A terceira história é a da L. Proveniente dos Camarões, viu a sua mãe morrer em 2012 e o seu pai em 2016. Órfã de pai e mãe, foi viver com o tio. Aquele que devia acolhê-la e protegê-la começou a agredi-la física e sexualmente. Como se não bastasse violá-la individualmente, convidava alguns amigos que também dela abusavam. Durante este tempo, várias vezes teve ideias suicidas e apenas não as consumou pela dissuasão de um padre a quem confessou os sofrimentos de que era vítima. O mesmo sacerdote aconselhou-a a vir para a Europa, onde poderia estar mais segura. Há cerca de um mês em Lesbos, continua com ideias suicidas. Com pouca capacidade de dar resposta a nível farmacológico, procurámos incentivá-la a iniciar algumas atividades de alívio de stress e controlo de tensão, de forma a conseguir aumentar a sua capacidade de resiliência. Com uma expressão facial pesada, reflexo de uma humanidade profundamente ferida, ia assentindo às propostas. Não mais a voltei a ver.

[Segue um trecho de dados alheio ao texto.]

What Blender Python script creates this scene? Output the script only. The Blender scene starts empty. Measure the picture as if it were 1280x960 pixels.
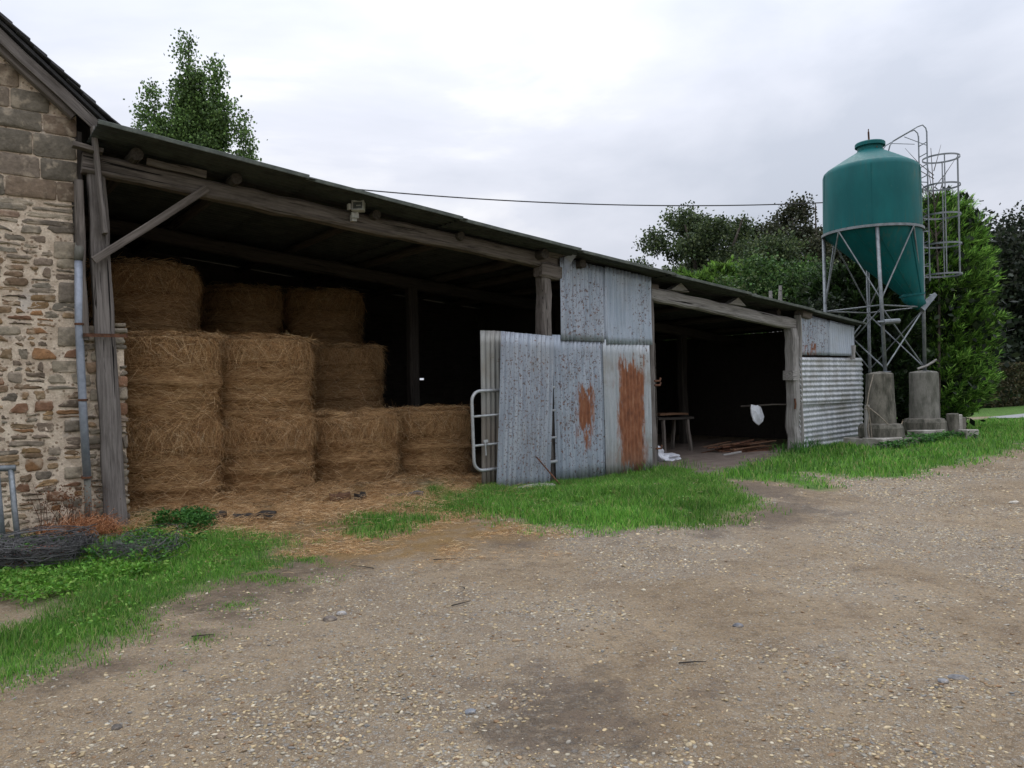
import bpy, math, random
import numpy as np
from mathutils import Vector, Matrix, Euler

R_ = math.radians
scene = bpy.context.scene
C = scene.collection

# ---------------------------------------------------------------- camera
cam_d = bpy.data.cameras.new("camera")
cam_d.sensor_width = 36.0
cam_d.lens = 27.0
cam_d.clip_start = 0.05
cam_d.clip_end = 3000.0
cam = bpy.data.objects.new("camera", cam_d)
C.objects.link(cam)
cam.location = (0, 0, 1.6)
cam.rotation_euler = (R_(90), R_(1.2), 0)
scene.camera = cam

# ---------------------------------------------------------------- world and sun
SUN_EL, SUN_AZ = R_(52), R_(12)          # hidden behind the cloud, ahead of the camera
world = bpy.data.worlds.new("World")
scene.world = world
world.use_nodes = True
wn, wl = world.node_tree.nodes, world.node_tree.links
wn.clear()
w_out = wn.new("ShaderNodeOutputWorld")
sky = wn.new("ShaderNodeTexSky")
sky.sky_type = 'NISHITA'
sky.sun_disc = False
sky.sun_elevation = SUN_EL
sky.sun_rotation = SUN_AZ
bg1 = wn.new("ShaderNodeBackground"); bg1.inputs[1].default_value = 0.08
wl.new(sky.outputs[0], bg1.inputs[0])
wtc = wn.new("ShaderNodeTexCoord")
wmap = wn.new("ShaderNodeMapping"); wmap.inputs['Scale'].default_value = (1.0, 1.0, 2.3)
wmap.inputs['Location'].default_value = (0.35, 0.0, 0.2)
wl.new(wtc.outputs['Generated'], wmap.inputs[0])
wno = wn.new("ShaderNodeTexNoise")
wno.inputs['Scale'].default_value = 1.9; wno.inputs['Detail'].default_value = 7
wno.inputs['Roughness'].default_value = 0.52; wno.inputs['Distortion'].default_value = 0.35
wl.new(wmap.outputs[0], wno.inputs['Vector'])
wr = wn.new("ShaderNodeValToRGB")
wr.color_ramp.elements[0].position = 0.30; wr.color_ramp.elements[0].color = (0.54, 0.58, 0.67, 1)
wr.color_ramp.elements[1].position = 0.64; wr.color_ramp.elements[1].color = (1.03, 1.02, 1.02, 1)
e = wr.color_ramp.elements.new(0.50); e.color = (0.72, 0.745, 0.83, 1)
wl.new(wno.outputs['Fac'], wr.inputs[0])
bg2 = wn.new("ShaderNodeBackground"); bg2.inputs[1].default_value = 0.93
wl.new(wr.outputs[0], bg2.inputs[0])
# an overcast sky grows steadily brighter from the horizon up to the zenith
wsep = wn.new("ShaderNodeSeparateXYZ"); wl.new(wtc.outputs['Generated'], wsep.inputs[0])
wclamp = wn.new("ShaderNodeMath"); wclamp.operation = 'MAXIMUM'; wclamp.inputs[1].default_value = 0.0; wl.new(wsep.outputs[2], wclamp.inputs[0])
wpow = wn.new("ShaderNodeMath"); wpow.operation = 'POWER'; wpow.inputs[1].default_value = 1.9; wl.new(wclamp.outputs[0], wpow.inputs[0])
wma = wn.new("ShaderNodeMath"); wma.operation = 'MULTIPLY_ADD'; wma.inputs[1].default_value = 2.5; wma.inputs[2].default_value = 0.97
wl.new(wpow.outputs[0], wma.inputs[0]); wl.new(wma.outputs[0], bg2.inputs[1])
wmix = wn.new("ShaderNodeMixShader"); wmix.inputs[0].default_value = 0.97
wl.new(bg1.outputs[0], wmix.inputs[1]); wl.new(bg2.outputs[0], wmix.inputs[2])
wl.new(wmix.outputs[0], w_out.inputs[0])

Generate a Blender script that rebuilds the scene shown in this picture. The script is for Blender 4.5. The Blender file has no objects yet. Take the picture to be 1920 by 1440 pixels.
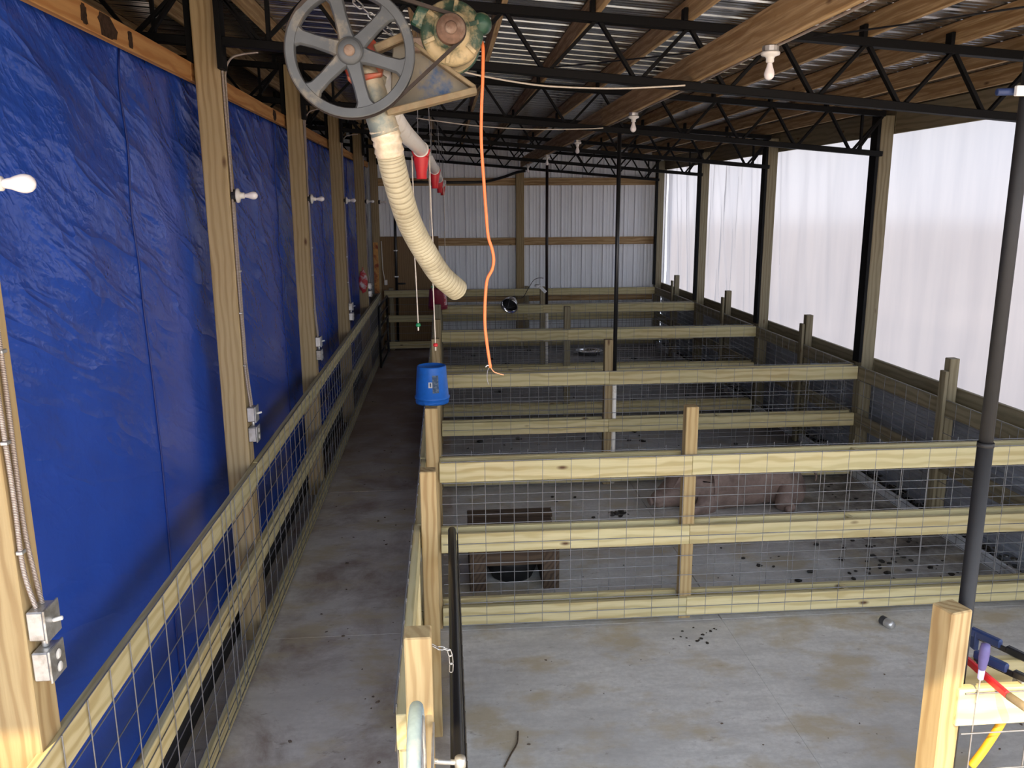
import bpy, bmesh, math, random
import numpy as np
from mathutils import Vector, Matrix
R = random.Random(7)
PI = math.pi
SC = bpy.context.scene
COL = SC.collection
# ------------------------------------------------------------------ camera
cam_d = bpy.data.cameras.new('camera'); cam = bpy.data.objects.new('camera', cam_d); COL.objects.link(cam)
F_PX, PITCH, YAW, ROLL, CAM_H = 1550.28, .2137, .079, -.0058, 3.0385
cy_, sy_, cp_, sp_ = math.cos(YAW), math.sin(YAW), math.cos(PITCH), math.sin(PITCH)
fw = Vector((sy_*cp_, cy_*cp_, -sp_)); rt = Vector((cy_, -sy_, 0)); up = rt.cross(fw)
rt, up = math.cos(ROLL)*rt + math.sin(ROLL)*up, -math.sin(ROLL)*rt + math.cos(ROLL)*up
M = Matrix((rt, up, -fw)).transposed().to_4x4(); M.translation = (0, 0, CAM_H)
cam.matrix_world = M
cam_d.sensor_width = 36; cam_d.lens = F_PX/1920*36; cam_d.clip_start = .05; cam_d.clip_end = 400
SC.camera = cam
# ------------------------------------------------------------------ world and sun
W = bpy.data.worlds.new('sky'); SC.world = W; W.use_nodes = True
nt = W.node_tree; nt.nodes.clear()
wo = nt.nodes.new('ShaderNodeOutputWorld'); wb = nt.nodes.new('ShaderNodeBackground')
tc = nt.nodes.new('ShaderNodeTexCoord'); sx = nt.nodes.new('ShaderNodeSeparateXYZ'); wr = nt.nodes.new('ShaderNodeValToRGB')
nt.links.new(tc.outputs['Generated'], sx.inputs[0]); nt.links.new(sx.outputs['Z'], wr.inputs[0])
e = wr.color_ramp.elements
e[0].position = 0.0; e[0].color = (1.0, .93, .90, 1)
e[1].position = 1.0; e[1].color = (.58, .73, 1.0, 1)
for p_, c_ in ((.08, (.93, .94, .98, 1)), (.30, (.76, .86, 1.0, 1))):
    q_ = e.new(p_); q_.color = c_
nt.links.new(wr.outputs[0], wb.inputs[0]); wb.inputs[1].default_value = 2.1
nt.links.new(wb.outputs[0], wo.inputs[0])
sun_d = bpy.data.lights.new('sun', 'SUN'); sun = bpy.data.objects.new('sun', sun_d); COL.objects.link(sun)
sun_d.energy = 3.7; sun_d.color = (1.0, .76, .42); sun_d.angle = .012
AZ, EL = math.radians(15), math.radians(45.4)
sdir = Vector((-math.sin(AZ)*math.cos(EL), -math.cos(AZ)*math.cos(EL), math.sin(EL)))
sun.rotation_euler = sdir.to_track_quat('Z', 'Y').to_euler(); sun.location = (-3, -8, 8)
SC.view_settings.view_transform = 'Standard'; SC.view_settings.look = 'None'
SC.view_settings.gamma = 1; SC.view_settings.use_curve_mapping = False
SC.view_settings.exposure = 1.27
# ------------------------------------------------------------------ materials
def mat(name):
    m = bpy.data.materials.new(name); m.use_nodes = True
    n = m.node_tree; b = n.nodes['Principled BSDF']
    return m, n, b
def N(n, t, **k):
    o = n.nodes.new(t)
    for a, v in k.items(): setattr(o, a, v)
    return o
def setp(b, **k):
    for a, v in k.items():
        a = a.replace('_', ' ')
        b.inputs[a].default_value = (*v, 1) if isinstance(v, tuple) and len(v) == 3 else v
def noise(n, vec, scale, detail=4, rough=.55, dist=0):
    t = N(n, 'ShaderNodeTexNoise'); t.inputs['Scale'].default_value = scale; t.inputs['Detail'].default_value = detail
    t.inputs['Roughness'].default_value = rough; t.inputs['Distortion'].default_value = dist
    if vec is not None: n.links.new(vec, t.inputs['Vector'])
    return t.outputs['Fac']
def ramp(n, fac, stops):
    r = N(n, 'ShaderNodeValToRGB'); el = r.color_ramp.elements
    def c4(c): return (c, c, c, 1) if not isinstance(c, tuple) else (*c, 1)
    el[0].position, el[0].color = stops[0][0], c4(stops[0][1]); el[1].position, el[1].color = stops[-1][0], c4(stops[-1][1])
    for p, c in stops[1:-1]: q = el.new(p); q.color = c4(c)
    n.links.new(fac, r.inputs[0]); return r.outputs[0]
def mixc(n, fac, a, b, blend='MIX'):
    m = N(n, 'ShaderNodeMix', data_type='RGBA', blend_type=blend)
    for s, v in ((m.inputs[0], fac), (m.inputs[6], a), (m.inputs[7], b)):
        if isinstance(v, (int, float)): s.default_value = v
        elif isinstance(v, tuple): s.default_value = (*v, 1)
        else: n.links.new(v, s)
    return m.outputs[2]
def vmap(n, vec, scale=(1, 1, 1), rot=(0, 0, 0), loc=(0, 0, 0)):
    m = N(n, 'ShaderNodeMapping'); m.inputs['Scale'].default_value = scale; m.inputs['Rotation'].default_value = rot
    m.inputs['Location'].default_value = loc
    n.links.new(vec, m.inputs['Vector']); return m.outputs[0]
def bump(n, b, h, strength=.3, dist=.01):
    q = N(n, 'ShaderNodeBump'); q.inputs['Strength'].default_value = strength; q.inputs['Distance'].default_value = dist
    n.links.new(h, q.inputs['Height']); n.links.new(q.outputs[0], b.inputs['Normal'])
def objvec(n, rnd=True):
    t = N(n, 'ShaderNodeTexCoord').outputs['Object']
    if not rnd: return t
    oi = N(n, 'ShaderNodeObjectInfo')
    a = N(n, 'ShaderNodeVectorMath', operation='SCALE'); a.inputs[0].default_value = (17.3, 9.1, 5.7)
    n.links.new(oi.outputs['Random'], a.inputs['Scale'])
    s = N(n, 'ShaderNodeVectorMath', operation='ADD'); n.links.new(t, s.inputs[0]); n.links.new(a.outputs[0], s.inputs[1])
    return s.outputs[0]
def wood(name, light, dark, knot=(.10, .05, .025), tint=None, rough=.75, contrast=.55):
    m, n, b = mat(name)
    v = objvec(n)
    w = N(n, 'ShaderNodeTexWave', wave_type='RINGS', rings_direction='X')
    w.inputs['Scale'].default_value = 9; w.inputs['Distortion'].default_value = 5; w.inputs['Detail'].default_value = 2; w.inputs['Detail Scale'].default_value = 1.2
    n.links.new(vmap(n, v, (.22, 1, 1)), w.inputs['Vector'])
    fine = noise(n, vmap(n, v, (1.2, 40, 40)), 2.0, 5, .65)
    grain = ramp(n, w.outputs['Fac'], [(.2, 0.), (.55, .25), (.92, 1.)])
    c = mixc(n, grain, light, dark)
    c = mixc(n, ramp(n, fine, [(.35, 1.), (.62, 0.)]), c, tuple(x*.78 for x in dark), 'MIX') if contrast > .7 else mixc(n, ramp(n, fine, [(.3, contrast*.6), (.6, 0.)]), c, tuple(x*.75 for x in dark))
    big = noise(n, vmap(n, v, (.8, 3, 3)), 1.3, 3)
    c = mixc(n, ramp(n, big, [(.35, .45), (.65, 0.)]), c, tint if tint else tuple(x*.85 for x in light))
    vo = N(n, 'ShaderNodeTexVoronoi'); vo.inputs['Scale'].default_value = 1; vo.inputs['Randomness'].default_value = 1
    n.links.new(vmap(n, v, (2.0, 5.2, 5.2)), vo.inputs['Vector'])
    k = ramp(n, vo.outputs['Distance'], [(.03, 1.), (.06, .6), (.10, 0.)])
    c = mixc(n, k, c, knot)
    oi = N(n, 'ShaderNodeObjectInfo')
    hs = N(n, 'ShaderNodeHueSaturation'); n.links.new(c, hs.inputs['Color'])
    mr = N(n, 'ShaderNodeMapRange'); mr.inputs['To Min'].default_value = .85; mr.inputs['To Max'].default_value = 1.1
    n.links.new(oi.outputs['Random'], mr.inputs['Value']); n.links.new(mr.outputs[0], hs.inputs['Value'])
    n.links.new(hs.outputs[0], b.inputs['Base Color']); setp(b, Roughness=rough)
    b.inputs['Specular IOR Level'].default_value = .25
    bump(n, b, fine, .12, .004)
    return m
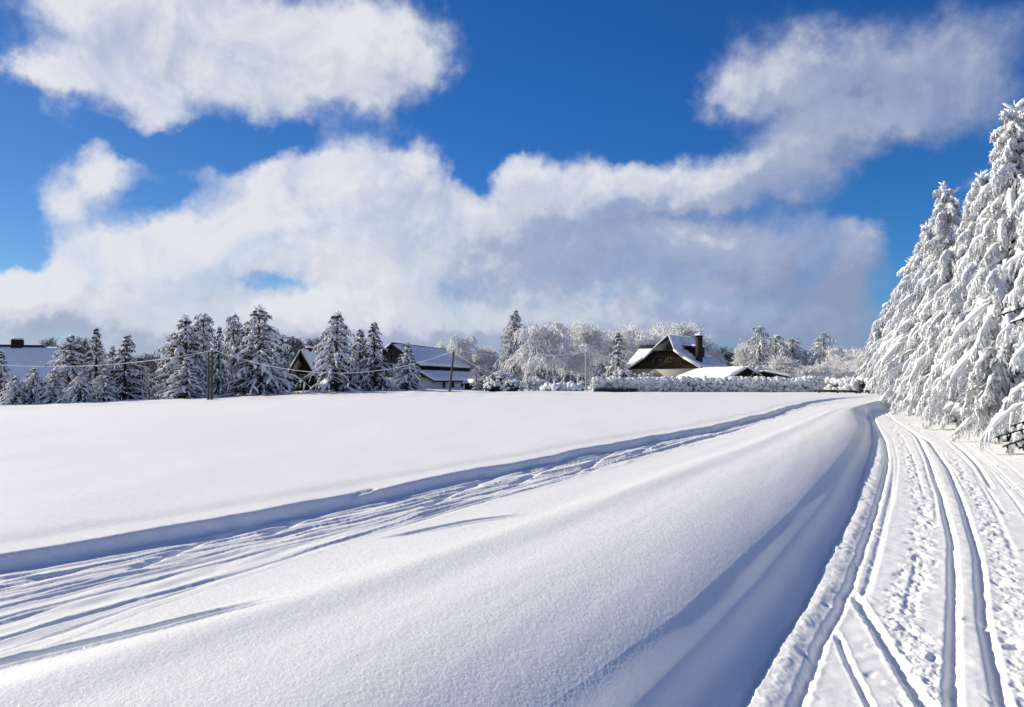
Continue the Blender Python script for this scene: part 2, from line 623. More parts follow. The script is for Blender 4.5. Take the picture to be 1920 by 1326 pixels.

Muitas mais histórias como estas poderia aqui contar. O nível de brutalidade por que muitas das pessoas que conheci passaram é indescritível. Tento partilhá-lo para que nos possamos tentar colocar no seu lugar e perceber o porquê de arriscarem a vinda para a Europa.
Não tenho dúvidas que Cristo continua a ser torturado e morto a cada dia, na pessoa daqueles que sofrem estas atrocidades. Confio que é com base no acolhimento que lhe(s) damos que se joga a nossa Humanidade e o nosso Caminho de Santidade. Mais do que não fazer o Mal, não queiramos perder a oportunidade de fazer o Bem!